(3D scene scripts)

Begin

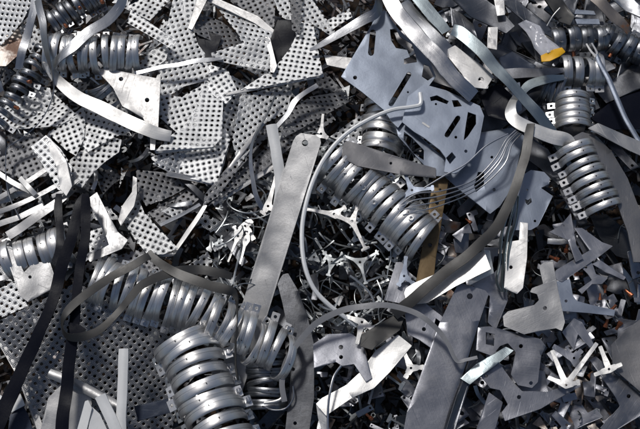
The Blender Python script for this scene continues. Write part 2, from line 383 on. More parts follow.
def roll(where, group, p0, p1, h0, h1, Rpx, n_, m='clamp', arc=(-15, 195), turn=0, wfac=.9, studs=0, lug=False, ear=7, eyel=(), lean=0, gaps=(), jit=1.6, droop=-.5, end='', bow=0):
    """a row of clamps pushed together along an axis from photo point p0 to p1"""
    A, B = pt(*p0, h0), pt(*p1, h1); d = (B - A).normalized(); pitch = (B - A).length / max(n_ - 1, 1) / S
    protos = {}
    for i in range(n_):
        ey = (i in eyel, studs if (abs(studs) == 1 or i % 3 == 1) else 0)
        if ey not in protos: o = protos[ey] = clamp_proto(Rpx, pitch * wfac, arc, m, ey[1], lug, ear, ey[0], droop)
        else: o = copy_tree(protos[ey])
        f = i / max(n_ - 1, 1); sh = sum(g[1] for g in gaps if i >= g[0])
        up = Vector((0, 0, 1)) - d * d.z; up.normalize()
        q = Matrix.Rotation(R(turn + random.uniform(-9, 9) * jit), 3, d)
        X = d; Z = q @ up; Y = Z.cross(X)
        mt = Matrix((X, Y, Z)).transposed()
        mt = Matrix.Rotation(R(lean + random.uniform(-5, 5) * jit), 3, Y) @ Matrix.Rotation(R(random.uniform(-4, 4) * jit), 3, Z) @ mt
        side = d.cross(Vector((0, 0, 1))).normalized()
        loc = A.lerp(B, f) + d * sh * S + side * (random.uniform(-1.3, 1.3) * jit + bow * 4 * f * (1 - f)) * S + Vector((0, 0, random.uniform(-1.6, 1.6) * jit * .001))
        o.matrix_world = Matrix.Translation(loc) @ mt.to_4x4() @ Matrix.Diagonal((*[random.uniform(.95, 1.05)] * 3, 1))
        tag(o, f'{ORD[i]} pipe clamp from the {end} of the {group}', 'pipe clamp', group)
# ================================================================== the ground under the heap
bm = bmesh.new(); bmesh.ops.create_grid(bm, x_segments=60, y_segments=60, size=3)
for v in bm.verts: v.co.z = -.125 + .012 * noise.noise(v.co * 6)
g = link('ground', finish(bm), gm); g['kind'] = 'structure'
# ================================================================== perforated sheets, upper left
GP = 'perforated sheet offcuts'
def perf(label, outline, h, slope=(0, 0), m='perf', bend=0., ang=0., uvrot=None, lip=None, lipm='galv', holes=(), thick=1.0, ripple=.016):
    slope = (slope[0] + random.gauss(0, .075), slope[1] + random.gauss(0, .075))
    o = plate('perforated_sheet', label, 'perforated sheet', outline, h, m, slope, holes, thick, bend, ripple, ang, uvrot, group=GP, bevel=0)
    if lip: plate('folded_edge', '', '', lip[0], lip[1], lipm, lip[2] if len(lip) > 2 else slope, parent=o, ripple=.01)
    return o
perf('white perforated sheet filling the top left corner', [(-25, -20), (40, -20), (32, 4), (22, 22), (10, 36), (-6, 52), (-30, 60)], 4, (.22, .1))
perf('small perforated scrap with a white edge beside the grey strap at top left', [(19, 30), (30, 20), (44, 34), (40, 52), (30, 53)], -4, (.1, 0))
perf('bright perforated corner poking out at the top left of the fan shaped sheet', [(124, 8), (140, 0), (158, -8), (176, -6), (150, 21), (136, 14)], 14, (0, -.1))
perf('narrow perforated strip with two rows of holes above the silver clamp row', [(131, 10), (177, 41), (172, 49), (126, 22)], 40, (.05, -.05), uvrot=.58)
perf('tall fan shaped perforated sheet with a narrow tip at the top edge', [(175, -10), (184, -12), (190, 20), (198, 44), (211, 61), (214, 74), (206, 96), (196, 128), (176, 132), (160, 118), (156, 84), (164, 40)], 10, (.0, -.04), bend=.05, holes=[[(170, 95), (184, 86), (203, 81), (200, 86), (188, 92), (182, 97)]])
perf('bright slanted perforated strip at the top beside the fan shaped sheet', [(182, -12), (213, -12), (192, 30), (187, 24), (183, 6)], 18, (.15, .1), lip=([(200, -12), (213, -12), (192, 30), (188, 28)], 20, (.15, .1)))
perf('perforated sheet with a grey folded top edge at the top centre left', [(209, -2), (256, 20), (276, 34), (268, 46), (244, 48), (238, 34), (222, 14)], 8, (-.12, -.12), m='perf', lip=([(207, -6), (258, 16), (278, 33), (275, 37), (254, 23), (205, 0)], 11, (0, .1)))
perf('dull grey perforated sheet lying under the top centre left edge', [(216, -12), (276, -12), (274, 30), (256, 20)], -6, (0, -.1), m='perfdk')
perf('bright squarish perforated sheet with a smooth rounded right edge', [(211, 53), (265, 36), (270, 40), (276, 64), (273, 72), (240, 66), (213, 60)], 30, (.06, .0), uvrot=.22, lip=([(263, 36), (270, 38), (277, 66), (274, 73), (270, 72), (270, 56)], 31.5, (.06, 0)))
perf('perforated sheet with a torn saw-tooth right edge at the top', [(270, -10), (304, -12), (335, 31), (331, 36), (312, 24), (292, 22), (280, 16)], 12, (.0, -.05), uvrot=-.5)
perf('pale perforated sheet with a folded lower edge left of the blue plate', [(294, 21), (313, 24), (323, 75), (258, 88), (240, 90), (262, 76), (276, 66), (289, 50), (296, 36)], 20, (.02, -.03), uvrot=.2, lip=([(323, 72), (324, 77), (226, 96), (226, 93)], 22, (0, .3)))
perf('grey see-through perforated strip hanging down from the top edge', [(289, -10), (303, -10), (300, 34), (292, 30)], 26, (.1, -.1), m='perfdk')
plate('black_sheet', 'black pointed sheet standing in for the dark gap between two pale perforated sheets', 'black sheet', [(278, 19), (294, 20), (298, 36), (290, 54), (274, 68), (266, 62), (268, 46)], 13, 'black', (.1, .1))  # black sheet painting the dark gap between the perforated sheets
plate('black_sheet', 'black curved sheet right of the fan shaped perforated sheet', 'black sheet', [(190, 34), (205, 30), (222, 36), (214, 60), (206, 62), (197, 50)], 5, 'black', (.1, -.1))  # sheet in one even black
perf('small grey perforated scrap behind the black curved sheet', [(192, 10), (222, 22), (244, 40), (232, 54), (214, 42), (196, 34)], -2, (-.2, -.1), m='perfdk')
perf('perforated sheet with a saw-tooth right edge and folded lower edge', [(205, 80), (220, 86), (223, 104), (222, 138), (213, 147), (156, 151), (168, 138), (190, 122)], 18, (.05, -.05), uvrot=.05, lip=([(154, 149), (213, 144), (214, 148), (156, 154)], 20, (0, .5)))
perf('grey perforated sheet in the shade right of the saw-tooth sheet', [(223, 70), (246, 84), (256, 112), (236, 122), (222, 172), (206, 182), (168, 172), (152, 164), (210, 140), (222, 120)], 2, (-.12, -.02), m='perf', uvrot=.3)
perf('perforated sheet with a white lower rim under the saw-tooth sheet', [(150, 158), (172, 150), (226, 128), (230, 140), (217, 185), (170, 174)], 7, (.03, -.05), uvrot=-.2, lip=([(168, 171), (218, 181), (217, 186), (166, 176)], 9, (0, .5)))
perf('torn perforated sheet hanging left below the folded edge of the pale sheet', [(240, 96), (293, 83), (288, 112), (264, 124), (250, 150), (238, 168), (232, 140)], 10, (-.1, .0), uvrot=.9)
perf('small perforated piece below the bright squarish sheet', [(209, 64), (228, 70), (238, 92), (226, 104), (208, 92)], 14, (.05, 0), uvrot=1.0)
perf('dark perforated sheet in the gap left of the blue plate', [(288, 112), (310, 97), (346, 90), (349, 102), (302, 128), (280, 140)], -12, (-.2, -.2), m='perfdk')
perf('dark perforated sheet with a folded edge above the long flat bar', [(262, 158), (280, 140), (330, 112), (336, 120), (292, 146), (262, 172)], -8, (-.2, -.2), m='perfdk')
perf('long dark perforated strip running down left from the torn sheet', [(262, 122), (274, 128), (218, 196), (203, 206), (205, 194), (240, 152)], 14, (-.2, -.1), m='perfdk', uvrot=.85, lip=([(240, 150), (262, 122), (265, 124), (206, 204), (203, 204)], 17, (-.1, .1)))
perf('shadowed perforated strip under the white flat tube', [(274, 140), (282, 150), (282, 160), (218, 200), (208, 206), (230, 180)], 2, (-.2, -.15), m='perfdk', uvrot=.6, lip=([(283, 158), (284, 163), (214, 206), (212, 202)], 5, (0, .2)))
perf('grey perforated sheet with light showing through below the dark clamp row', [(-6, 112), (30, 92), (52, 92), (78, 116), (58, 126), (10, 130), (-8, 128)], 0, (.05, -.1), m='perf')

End
Begin

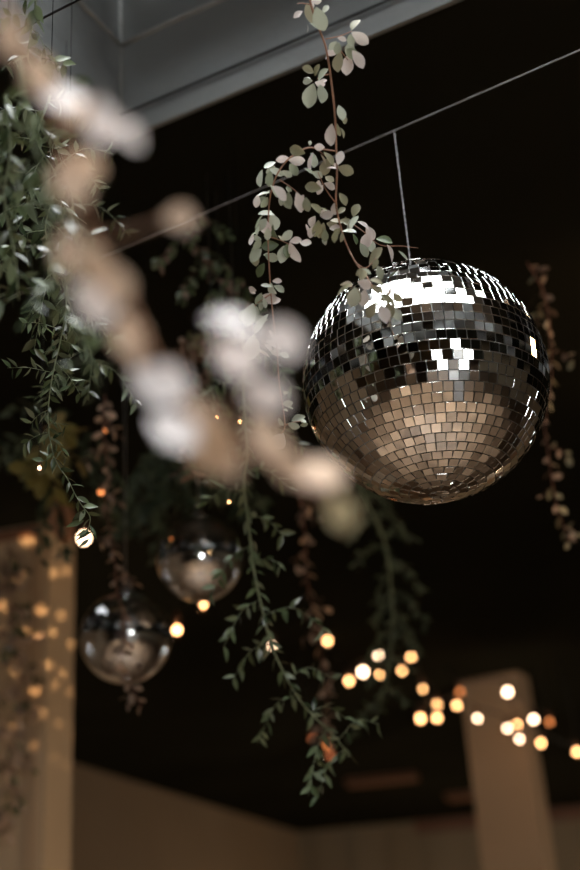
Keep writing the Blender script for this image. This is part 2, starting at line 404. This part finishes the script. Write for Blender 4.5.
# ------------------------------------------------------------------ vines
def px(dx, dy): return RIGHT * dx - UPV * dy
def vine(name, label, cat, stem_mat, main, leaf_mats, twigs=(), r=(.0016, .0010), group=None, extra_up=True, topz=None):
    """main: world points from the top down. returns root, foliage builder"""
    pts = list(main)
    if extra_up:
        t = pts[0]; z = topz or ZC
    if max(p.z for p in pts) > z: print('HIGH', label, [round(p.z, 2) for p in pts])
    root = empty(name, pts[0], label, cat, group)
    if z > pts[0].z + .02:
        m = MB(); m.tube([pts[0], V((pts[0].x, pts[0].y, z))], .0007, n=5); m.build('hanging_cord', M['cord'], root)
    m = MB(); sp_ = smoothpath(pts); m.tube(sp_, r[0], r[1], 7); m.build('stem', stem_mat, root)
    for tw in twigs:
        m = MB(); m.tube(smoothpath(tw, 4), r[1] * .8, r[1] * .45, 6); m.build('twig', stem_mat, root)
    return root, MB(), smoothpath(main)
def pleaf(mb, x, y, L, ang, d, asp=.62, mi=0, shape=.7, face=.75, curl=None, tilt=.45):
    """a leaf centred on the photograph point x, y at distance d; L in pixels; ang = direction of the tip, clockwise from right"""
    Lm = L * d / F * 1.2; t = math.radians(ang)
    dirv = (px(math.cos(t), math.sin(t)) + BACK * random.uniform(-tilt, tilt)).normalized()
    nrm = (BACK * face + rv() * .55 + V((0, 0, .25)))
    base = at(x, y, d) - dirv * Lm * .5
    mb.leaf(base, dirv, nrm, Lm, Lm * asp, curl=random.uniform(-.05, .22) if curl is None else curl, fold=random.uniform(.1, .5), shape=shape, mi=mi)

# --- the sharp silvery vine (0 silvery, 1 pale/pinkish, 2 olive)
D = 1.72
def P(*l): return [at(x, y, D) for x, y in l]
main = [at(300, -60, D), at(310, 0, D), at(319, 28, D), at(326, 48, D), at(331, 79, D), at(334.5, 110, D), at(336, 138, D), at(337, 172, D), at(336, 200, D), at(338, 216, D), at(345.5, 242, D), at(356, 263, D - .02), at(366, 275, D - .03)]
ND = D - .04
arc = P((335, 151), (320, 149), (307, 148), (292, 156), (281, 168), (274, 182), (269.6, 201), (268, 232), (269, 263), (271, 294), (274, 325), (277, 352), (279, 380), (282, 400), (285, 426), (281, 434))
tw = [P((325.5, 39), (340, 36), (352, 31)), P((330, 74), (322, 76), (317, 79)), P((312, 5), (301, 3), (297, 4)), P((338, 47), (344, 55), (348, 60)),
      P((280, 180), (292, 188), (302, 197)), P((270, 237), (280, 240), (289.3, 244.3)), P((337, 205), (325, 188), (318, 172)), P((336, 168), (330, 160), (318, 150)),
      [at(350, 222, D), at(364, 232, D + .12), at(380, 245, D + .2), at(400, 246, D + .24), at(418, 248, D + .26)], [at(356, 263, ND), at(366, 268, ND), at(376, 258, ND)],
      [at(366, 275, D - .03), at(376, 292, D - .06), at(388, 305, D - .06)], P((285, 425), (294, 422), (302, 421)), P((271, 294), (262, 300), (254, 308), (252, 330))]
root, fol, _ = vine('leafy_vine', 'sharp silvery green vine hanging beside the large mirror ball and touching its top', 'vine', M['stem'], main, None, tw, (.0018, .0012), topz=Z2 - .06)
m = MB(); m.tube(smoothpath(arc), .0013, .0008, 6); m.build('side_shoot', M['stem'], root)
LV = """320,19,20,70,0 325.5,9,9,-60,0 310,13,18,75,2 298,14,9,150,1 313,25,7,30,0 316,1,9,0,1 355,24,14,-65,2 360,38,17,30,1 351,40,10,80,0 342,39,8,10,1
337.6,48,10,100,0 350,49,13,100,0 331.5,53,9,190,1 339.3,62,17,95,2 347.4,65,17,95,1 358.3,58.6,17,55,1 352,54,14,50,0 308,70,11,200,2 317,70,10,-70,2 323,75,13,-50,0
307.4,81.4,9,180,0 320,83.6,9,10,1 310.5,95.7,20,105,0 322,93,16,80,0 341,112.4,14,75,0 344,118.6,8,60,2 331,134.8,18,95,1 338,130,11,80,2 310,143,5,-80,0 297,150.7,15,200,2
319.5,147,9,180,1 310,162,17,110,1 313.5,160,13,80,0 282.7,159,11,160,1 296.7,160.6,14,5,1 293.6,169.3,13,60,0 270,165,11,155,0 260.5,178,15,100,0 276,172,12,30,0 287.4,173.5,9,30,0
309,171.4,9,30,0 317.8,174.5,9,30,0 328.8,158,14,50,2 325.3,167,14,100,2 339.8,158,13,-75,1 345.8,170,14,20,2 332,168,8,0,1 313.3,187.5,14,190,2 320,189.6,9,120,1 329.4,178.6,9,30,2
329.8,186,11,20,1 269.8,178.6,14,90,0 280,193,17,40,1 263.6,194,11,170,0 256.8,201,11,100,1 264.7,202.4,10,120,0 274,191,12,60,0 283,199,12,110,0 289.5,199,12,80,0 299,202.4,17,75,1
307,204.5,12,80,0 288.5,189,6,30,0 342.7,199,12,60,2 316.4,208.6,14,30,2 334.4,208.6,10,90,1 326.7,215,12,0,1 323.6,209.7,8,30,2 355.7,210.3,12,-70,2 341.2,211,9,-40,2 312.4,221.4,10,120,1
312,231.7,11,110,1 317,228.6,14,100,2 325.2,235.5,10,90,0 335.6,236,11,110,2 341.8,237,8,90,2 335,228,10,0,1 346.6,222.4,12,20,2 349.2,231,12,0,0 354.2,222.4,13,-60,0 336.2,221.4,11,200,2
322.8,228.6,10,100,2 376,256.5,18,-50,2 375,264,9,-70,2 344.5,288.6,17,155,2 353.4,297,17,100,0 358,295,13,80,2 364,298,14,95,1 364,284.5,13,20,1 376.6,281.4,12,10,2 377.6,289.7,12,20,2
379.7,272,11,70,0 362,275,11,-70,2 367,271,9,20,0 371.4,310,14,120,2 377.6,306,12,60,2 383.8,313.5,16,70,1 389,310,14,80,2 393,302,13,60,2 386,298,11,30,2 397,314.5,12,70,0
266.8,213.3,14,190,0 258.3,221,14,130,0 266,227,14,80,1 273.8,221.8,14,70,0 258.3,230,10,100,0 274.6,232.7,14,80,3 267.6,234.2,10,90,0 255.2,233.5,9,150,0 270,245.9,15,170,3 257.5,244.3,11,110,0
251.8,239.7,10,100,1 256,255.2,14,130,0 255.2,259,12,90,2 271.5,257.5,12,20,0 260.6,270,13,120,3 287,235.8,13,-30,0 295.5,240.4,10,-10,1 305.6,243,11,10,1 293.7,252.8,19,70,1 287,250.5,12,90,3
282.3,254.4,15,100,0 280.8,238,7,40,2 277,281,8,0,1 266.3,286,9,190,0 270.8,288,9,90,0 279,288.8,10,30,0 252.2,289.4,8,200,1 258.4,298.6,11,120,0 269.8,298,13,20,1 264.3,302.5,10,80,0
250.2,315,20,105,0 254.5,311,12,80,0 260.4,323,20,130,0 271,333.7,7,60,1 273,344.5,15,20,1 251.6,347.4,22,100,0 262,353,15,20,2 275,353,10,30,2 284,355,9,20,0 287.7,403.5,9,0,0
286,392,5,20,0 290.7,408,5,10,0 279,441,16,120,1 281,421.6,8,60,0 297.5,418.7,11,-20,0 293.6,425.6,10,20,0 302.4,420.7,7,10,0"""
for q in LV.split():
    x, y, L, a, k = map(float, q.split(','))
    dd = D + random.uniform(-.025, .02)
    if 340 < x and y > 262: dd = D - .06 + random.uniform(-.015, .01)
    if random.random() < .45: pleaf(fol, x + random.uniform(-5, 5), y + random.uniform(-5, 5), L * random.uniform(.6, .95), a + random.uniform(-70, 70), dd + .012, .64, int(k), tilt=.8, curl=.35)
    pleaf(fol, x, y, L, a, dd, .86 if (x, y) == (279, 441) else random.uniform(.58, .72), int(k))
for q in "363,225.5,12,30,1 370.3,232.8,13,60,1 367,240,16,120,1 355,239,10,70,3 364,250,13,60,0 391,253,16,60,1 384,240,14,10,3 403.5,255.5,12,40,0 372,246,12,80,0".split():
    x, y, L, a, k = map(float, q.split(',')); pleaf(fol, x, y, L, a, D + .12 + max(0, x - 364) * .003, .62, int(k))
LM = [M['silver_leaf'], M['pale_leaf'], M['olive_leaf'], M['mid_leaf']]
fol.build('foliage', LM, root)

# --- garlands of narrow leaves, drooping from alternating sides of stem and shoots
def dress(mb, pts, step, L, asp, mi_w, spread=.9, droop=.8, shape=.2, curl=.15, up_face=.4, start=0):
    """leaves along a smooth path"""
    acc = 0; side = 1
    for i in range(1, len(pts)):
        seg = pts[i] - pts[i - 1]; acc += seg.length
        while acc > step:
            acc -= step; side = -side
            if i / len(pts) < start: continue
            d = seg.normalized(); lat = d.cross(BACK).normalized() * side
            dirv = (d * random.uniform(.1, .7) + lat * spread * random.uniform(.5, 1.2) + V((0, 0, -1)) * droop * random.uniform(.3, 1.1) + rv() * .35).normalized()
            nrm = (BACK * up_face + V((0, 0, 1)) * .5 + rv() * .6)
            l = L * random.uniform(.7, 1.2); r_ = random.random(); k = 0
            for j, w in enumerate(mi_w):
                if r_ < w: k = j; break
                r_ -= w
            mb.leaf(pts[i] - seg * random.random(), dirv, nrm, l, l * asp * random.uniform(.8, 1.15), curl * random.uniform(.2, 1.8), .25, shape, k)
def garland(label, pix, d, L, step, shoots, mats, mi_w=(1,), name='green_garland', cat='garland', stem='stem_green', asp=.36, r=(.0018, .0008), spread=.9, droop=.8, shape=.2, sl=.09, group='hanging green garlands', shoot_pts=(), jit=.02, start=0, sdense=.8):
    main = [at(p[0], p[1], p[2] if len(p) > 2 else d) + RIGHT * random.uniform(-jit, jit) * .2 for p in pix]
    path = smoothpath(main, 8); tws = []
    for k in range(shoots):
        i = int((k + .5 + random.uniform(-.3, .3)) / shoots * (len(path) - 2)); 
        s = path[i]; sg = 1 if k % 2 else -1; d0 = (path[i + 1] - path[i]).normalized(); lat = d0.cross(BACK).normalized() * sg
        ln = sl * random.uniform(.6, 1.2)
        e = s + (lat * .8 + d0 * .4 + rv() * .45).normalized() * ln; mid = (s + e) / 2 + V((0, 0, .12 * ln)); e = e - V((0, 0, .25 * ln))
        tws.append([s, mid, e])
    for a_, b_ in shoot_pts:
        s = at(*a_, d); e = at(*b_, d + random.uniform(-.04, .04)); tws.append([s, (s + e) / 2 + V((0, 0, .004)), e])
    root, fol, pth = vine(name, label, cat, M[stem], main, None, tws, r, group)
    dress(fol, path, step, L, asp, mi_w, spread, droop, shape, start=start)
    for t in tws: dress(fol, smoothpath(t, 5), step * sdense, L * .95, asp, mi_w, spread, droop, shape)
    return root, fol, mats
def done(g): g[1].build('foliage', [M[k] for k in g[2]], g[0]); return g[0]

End

> What this task involves
Retype, in the same exact form, the lines of the material above from the line holding "Keep writing the" through the line holding "mb.leaf(base, dirv, nrm, Lm, Lm".

> Result of this task
Keep writing the Blender script for this image. This is part 2, starting at line 404. This part finishes the script. Write for Blender 4.5.
# ------------------------------------------------------------------ vines
def px(dx, dy): return RIGHT * dx - UPV * dy
def vine(name, label, cat, stem_mat, main, leaf_mats, twigs=(), r=(.0016, .0010), group=None, extra_up=True, topz=None):
    """main: world points from the top down. returns root, foliage builder"""
    pts = list(main)
    if extra_up:
        t = pts[0]; z = topz or ZC
    if max(p.z for p in pts) > z: print('HIGH', label, [round(p.z, 2) for p in pts])
    root = empty(name, pts[0], label, cat, group)
    if z > pts[0].z + .02:
        m = MB(); m.tube([pts[0], V((pts[0].x, pts[0].y, z))], .0007, n=5); m.build('hanging_cord', M['cord'], root)
    m = MB(); sp_ = smoothpath(pts); m.tube(sp_, r[0], r[1], 7); m.build('stem', stem_mat, root)
    for tw in twigs:
        m = MB(); m.tube(smoothpath(tw, 4), r[1] * .8, r[1] * .45, 6); m.build('twig', stem_mat, root)
    return root, MB(), smoothpath(main)
def pleaf(mb, x, y, L, ang, d, asp=.62, mi=0, shape=.7, face=.75, curl=None, tilt=.45):
    """a leaf centred on the photograph point x, y at distance d; L in pixels; ang = direction of the tip, clockwise from right"""
    Lm = L * d / F * 1.2; t = math.radians(ang)
    dirv = (px(math.cos(t), math.sin(t)) + BACK * random.uniform(-tilt, tilt)).normalized()
    nrm = (BACK * face + rv() * .55 + V((0, 0, .25)))
    base = at(x, y, d) - dirv * Lm * .5
    mb.leaf(base, dirv, nrm, Lm, Lm * asp, curl=random.uniform(-.05, .22) if curl is None else curl, fold=random.uniform(.1, .5), shape=shape, mi=mi)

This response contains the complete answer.